Anonymous 0 Comments

There’s only a few possible ways cords can be laid so they are untangled. In contrast, there are many ways cords can tangle and knot themselves.

When you stuff cords somewhere, there’s a higher probability they’ll end up tangled rather than untangled.

Stiffer cords and slicker surfaces help reduce tangling. Your hair is one example where its stiffness and slickness helps prevent it from tangling.

Anonymous 0 Comments

There is actually quite a bit of mathematics behind this and it even touches on physics as a model for a thermodynamic system reaching equilibrium. Every time the cord moves and crosses itself it can either start a new knot or it can untie an existing knot. The probability for each depend on the length of the cord, how stiff it is and how many knots are already on it. If there are no knots then any change will start a new knot. However over time there will be more knots and the movement of the chord will have an equal chance of creating a new knot or untying an existing knot. At that point the cord will not get any more tangled.

Anonymous 0 Comments

I can help fixing it, I let the “why/how” to others:

There are 2 main causes of tangling, and both have to do with the wire-cord-cable-rope tendency to twist.

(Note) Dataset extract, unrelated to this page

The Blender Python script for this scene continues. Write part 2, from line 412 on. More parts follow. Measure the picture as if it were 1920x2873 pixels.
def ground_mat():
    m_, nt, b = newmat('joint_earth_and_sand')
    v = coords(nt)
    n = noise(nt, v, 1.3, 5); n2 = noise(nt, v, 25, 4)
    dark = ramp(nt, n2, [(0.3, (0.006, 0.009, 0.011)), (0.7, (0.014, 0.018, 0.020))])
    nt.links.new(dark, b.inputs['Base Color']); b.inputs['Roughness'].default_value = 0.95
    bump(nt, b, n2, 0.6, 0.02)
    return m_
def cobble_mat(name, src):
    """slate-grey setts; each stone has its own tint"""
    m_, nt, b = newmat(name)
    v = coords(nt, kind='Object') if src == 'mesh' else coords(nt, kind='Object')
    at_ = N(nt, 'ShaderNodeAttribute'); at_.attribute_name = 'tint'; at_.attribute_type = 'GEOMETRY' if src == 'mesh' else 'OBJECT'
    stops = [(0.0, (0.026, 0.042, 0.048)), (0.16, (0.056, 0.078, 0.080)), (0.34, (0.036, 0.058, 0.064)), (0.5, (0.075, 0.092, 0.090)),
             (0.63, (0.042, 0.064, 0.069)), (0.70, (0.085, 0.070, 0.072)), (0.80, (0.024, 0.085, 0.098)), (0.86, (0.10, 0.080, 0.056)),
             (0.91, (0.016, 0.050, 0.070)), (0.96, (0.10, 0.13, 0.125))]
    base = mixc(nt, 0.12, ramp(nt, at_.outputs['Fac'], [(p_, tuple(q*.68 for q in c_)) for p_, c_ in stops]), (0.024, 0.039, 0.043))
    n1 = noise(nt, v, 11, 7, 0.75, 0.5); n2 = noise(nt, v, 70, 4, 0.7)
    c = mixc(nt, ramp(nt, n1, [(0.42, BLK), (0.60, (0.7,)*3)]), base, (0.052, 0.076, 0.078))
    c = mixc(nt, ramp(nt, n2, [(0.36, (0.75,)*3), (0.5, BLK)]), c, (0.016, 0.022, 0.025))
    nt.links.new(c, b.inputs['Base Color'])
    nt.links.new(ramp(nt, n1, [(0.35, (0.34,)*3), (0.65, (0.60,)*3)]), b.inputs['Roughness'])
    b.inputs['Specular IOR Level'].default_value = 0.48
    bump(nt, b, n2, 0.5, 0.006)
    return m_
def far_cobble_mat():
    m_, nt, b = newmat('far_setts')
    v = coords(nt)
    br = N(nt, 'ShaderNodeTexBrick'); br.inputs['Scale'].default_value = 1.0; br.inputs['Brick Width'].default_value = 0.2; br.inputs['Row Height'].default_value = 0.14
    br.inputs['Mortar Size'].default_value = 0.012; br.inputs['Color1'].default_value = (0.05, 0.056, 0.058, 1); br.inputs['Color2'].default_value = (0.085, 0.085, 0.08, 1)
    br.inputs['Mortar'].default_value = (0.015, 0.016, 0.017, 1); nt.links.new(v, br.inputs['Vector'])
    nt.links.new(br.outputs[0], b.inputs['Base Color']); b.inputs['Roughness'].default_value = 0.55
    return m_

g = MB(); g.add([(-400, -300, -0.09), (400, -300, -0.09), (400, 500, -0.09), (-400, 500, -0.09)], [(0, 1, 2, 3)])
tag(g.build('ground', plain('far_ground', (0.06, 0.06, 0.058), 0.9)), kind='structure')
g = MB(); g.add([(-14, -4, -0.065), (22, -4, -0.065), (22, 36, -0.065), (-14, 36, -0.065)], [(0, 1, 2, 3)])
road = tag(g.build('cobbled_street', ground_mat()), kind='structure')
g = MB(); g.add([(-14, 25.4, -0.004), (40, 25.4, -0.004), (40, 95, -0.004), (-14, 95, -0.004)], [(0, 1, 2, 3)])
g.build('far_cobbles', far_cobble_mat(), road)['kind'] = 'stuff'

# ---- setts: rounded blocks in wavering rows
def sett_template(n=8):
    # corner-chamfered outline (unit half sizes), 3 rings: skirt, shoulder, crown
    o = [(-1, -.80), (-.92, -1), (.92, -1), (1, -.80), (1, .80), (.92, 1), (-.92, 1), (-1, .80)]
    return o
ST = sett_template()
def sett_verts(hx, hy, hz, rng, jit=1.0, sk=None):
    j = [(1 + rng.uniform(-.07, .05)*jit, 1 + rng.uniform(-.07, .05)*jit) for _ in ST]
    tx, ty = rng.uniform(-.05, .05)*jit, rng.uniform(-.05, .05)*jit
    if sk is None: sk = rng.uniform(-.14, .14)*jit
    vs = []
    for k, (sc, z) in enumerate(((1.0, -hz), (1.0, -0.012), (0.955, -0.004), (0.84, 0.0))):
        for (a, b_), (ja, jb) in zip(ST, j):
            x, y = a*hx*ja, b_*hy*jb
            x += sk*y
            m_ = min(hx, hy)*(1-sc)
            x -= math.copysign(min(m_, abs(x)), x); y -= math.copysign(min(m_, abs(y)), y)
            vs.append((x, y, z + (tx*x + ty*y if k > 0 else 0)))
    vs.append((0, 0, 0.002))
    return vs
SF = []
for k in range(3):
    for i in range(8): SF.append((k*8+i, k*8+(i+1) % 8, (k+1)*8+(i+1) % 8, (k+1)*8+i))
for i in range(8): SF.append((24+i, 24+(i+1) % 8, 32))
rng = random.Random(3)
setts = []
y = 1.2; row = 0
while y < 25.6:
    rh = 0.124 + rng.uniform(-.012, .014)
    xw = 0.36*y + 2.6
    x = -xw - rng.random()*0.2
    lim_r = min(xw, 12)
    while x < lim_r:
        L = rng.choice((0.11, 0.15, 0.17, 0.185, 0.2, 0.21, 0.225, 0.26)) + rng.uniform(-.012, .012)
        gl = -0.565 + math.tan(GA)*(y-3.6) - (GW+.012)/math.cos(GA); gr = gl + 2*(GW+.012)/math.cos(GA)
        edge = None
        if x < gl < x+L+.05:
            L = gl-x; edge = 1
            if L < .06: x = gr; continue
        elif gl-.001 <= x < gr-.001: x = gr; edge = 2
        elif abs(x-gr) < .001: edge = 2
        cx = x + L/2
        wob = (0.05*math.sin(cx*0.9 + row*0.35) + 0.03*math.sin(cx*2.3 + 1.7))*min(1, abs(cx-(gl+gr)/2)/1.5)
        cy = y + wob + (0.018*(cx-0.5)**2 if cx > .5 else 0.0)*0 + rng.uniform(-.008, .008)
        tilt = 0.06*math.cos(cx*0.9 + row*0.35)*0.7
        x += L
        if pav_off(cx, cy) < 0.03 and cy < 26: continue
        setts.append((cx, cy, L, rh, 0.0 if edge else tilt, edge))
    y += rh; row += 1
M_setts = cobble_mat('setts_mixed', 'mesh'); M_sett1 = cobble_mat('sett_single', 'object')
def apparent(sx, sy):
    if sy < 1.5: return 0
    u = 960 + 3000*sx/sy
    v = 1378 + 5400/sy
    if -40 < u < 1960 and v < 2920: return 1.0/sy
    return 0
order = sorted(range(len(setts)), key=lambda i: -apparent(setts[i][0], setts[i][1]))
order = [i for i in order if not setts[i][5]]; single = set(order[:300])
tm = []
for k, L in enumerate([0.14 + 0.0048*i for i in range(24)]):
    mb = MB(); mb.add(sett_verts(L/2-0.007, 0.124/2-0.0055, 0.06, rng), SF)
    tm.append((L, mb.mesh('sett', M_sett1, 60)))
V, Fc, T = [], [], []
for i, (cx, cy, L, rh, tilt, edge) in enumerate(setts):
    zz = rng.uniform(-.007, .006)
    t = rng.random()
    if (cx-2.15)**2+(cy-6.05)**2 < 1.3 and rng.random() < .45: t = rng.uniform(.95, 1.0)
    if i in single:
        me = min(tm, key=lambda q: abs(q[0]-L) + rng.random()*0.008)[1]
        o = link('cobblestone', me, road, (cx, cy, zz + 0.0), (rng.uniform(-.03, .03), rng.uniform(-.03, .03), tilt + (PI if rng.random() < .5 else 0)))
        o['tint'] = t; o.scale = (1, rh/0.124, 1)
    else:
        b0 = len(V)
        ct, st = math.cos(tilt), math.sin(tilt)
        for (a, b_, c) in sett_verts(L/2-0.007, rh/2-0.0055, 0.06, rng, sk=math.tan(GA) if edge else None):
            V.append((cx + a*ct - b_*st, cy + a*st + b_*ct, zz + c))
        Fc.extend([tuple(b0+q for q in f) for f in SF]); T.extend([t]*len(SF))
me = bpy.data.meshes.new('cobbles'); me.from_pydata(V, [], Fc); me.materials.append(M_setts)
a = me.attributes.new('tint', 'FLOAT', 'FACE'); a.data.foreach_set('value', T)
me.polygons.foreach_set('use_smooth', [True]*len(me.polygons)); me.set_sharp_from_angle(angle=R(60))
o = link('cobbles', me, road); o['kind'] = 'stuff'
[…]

1 for electric wires, the conductor inside is made of many copper wires twisted. If you pull the cable often enough, the core untwists itself and applies a twisting force to the cable. Aka, don’t pull electric cables if not necessary.

2 for everything: storing something is the cause of the twisting. If you wind up a wire in a circle, you are also twisting it. You let it rest twisted, it “memorize” the shape and when you use it again it will twist on himself.

This can be prevented by:

A: store the thing in a 8 shape instead of a circle. Perfect for long things.

B: grab both ends of the cable, put them together, then wind the cable in a circle, around something, as you like. Because you are doing a circle with both half of the cable, the result will be the cable memorize the twist 50% one way and 50% the other way. When used again the two twisting will counter each other. Works wonders with short things like phone chargers, headsets, audio cables.